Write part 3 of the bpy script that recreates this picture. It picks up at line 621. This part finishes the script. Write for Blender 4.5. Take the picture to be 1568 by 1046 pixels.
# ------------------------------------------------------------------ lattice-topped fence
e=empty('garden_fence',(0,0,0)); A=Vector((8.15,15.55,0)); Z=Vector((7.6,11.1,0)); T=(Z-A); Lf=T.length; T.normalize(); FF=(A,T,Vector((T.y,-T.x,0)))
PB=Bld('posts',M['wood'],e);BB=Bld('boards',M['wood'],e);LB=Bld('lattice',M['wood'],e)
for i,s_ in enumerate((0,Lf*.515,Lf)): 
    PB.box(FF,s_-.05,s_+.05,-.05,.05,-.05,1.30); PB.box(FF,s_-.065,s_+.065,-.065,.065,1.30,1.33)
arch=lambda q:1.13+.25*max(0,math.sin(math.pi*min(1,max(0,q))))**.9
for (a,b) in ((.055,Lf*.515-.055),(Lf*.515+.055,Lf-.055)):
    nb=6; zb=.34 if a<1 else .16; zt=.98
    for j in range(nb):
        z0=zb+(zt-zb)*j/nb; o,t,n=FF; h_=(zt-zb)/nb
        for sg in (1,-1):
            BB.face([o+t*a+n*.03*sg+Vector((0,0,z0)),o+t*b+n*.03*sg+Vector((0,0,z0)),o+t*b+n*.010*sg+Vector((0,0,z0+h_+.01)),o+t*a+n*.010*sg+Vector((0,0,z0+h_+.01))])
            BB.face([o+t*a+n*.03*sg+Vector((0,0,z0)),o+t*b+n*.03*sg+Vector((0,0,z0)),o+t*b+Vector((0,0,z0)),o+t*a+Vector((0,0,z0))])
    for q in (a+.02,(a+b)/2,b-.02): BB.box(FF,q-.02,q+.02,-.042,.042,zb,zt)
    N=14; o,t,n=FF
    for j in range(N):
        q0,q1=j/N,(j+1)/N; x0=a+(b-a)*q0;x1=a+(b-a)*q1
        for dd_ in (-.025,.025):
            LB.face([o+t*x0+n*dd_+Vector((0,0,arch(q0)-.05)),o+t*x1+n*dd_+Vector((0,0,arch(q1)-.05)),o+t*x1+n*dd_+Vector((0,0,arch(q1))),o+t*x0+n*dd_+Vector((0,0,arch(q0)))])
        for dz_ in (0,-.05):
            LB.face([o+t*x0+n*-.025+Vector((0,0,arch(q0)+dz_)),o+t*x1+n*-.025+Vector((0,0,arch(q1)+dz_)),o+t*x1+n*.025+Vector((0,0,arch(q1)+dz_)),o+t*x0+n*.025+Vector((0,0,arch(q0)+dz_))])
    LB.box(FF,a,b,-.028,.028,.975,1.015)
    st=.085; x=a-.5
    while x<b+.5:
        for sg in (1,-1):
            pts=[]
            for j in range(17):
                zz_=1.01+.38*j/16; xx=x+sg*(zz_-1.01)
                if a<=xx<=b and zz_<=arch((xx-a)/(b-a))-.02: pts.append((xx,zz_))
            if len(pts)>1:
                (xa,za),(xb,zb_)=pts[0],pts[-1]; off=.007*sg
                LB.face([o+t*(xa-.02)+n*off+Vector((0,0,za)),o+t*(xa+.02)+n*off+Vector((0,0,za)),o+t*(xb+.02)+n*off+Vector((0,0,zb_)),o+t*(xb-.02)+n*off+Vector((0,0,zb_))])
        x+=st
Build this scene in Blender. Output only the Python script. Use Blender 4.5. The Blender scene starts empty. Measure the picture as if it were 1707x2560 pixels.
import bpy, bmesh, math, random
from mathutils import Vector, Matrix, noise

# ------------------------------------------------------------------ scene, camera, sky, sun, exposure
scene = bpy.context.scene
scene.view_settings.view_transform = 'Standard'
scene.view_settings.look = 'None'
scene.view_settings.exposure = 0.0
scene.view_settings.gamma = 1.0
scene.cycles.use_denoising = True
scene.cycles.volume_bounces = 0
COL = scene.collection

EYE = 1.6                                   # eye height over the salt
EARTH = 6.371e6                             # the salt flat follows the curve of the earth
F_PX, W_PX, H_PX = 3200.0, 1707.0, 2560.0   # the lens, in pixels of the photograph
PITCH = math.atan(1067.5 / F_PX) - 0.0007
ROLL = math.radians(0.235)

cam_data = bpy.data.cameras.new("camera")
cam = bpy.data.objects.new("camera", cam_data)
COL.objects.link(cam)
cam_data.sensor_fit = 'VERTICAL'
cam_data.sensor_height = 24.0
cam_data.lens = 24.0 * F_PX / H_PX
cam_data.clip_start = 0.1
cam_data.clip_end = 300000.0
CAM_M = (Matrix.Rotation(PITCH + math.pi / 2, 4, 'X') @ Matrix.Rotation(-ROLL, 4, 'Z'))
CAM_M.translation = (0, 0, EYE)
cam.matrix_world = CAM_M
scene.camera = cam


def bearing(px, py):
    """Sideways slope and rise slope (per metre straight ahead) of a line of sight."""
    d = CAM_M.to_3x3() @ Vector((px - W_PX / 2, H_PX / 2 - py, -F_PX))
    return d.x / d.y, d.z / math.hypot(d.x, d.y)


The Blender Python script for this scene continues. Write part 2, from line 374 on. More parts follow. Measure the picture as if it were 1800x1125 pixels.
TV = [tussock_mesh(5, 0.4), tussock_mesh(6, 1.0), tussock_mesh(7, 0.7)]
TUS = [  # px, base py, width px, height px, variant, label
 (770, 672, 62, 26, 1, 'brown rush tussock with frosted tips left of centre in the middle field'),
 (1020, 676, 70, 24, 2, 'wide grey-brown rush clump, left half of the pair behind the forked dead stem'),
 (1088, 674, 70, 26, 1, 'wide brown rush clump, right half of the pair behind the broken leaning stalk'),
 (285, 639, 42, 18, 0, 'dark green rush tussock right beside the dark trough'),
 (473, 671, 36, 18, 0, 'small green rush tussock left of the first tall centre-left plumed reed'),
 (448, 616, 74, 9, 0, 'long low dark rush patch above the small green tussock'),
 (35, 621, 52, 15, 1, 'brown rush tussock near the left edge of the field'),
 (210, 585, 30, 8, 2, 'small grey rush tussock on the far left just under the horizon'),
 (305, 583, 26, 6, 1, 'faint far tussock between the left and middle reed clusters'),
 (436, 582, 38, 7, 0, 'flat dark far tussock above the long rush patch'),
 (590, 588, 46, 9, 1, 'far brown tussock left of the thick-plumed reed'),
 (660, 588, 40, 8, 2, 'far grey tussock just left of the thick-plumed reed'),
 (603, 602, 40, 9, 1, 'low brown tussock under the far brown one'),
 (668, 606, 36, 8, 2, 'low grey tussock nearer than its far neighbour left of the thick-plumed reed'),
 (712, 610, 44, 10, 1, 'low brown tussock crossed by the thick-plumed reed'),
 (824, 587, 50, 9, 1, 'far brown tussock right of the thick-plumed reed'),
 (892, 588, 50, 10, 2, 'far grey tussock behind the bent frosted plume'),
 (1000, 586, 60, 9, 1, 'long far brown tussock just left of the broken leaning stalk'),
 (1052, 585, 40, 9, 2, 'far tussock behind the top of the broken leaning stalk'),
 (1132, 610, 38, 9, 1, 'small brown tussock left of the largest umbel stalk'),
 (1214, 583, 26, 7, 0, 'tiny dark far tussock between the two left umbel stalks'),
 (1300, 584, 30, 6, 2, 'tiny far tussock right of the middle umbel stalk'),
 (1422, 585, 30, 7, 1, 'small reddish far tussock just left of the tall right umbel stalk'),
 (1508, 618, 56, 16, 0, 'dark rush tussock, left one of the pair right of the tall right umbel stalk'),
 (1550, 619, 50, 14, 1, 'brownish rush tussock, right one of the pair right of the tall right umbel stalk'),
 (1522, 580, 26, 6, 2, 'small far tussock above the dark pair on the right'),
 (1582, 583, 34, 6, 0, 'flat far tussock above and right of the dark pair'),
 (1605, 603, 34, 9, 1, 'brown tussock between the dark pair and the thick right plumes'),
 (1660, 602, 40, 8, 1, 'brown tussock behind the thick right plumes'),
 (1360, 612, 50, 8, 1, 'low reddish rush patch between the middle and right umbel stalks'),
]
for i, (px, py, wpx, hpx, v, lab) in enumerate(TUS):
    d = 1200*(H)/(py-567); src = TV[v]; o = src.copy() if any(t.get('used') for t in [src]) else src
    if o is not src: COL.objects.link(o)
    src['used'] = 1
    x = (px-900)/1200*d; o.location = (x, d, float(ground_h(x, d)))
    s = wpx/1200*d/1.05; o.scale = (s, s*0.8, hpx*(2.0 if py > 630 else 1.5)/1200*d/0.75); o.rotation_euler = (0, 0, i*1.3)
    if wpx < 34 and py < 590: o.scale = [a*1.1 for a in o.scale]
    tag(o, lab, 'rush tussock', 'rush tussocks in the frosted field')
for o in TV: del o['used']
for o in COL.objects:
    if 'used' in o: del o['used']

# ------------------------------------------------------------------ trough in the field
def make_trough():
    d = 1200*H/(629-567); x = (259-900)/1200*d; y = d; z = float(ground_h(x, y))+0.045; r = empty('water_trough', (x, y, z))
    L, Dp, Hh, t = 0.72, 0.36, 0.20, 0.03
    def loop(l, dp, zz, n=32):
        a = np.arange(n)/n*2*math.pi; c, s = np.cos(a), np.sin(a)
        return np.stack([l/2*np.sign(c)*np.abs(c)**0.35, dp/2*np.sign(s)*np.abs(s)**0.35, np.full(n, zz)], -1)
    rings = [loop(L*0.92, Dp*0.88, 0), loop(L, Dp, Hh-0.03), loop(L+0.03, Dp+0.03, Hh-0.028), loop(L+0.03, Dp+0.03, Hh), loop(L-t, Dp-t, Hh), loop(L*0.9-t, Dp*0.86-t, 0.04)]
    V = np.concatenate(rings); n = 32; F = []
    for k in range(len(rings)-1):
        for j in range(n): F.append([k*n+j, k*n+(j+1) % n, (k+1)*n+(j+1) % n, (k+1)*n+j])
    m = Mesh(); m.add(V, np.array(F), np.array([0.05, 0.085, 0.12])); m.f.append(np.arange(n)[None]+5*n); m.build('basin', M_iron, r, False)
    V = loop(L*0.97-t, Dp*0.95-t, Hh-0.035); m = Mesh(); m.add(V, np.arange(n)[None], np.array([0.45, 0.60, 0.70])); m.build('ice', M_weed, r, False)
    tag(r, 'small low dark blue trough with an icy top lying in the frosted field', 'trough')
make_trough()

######

▸ **DIRECTIONS**
Find the lines above that include the string "Python" and copy them.

▸ **EXERCISE ANSWER**
Build this scene in Blender. Output only the Python script. Use Blender 4.5. The Blender scene starts empty. Measure the picture as if it were 1707x2560 pixels.
The Blender Python script for this scene continues. Write part 2, from line 374 on. More parts follow. Measure the picture as if it were 1800x1125 pixels.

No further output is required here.